Unravelling the unusually curved X-ray spectrum of RGB J0710+591 using AstroSat observations

TL;DR

This study analyzes AstroSat multi-wavelength data of the blazar RGB J0710+591, revealing an unusually curved X-ray spectrum explained by a power-law electron distribution, and constrains the maximum electron energy and acceleration timescale.

Contribution

First detailed constraint on the photon energy corresponding to maximum electron Lorentz factor in blazar jet acceleration processes.

Findings

Unusually curved X-ray spectrum with high curvature parameter.

Power-law electron distribution explains the spectral shape.

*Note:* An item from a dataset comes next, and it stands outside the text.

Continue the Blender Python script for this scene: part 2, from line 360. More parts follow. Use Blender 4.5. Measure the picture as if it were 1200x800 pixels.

Estimated acceleration timescale based on maximum electron energy.

Abstract

We report the analysis of simultaneous multi-wavelength data of the high energy peaked blazar RGB J0710+591 from the LAXPC, SXT and UVIT instruments on-board AstroSat. The wide band X-ray spectrum (0.35 -- 30 keV) is modelled as synchrotron emission from a non-thermal distribution of high energy electrons. The spectrum is unusually curved, with a curvature parameter $\beta_p \sim 6.4$ for a log parabola particle distribution, or a high energy spectral index $p_2 > 4.5$ for a broken power-law distribution. The spectrum shows more curvature than an earlier quasi-simultaneous analysis of Swift-XRT/NuSTAR data where the parameters were $\beta_p \sim 2.2$ or $p_2 \sim 4$. It has long been known that a power-law electron distribution can be produced from a region where particles are accelerated under Fermi process and the radiative losses in acceleration site decide the maximum attainable Lorentz factor, $\gamma_{max}$. Consequently, this quantity decides the energy at which the spectrum curves steeply. We show that such a distribution provides a more natural explanation for the AstroSat data as well as the earlier XRT/NuSTAR observation, making this as the first well constrained determination of the photon energy corresponding to $\gamma_{max}$. This in turn provides an estimate of the acceleration time-scale as a function of magnetic field and Doppler factor. The UVIT observations are consistent with earlier optical/UV measurements and reconfirm that they plausibly correspond to a different radiative component than the one responsible for the X-ray emission.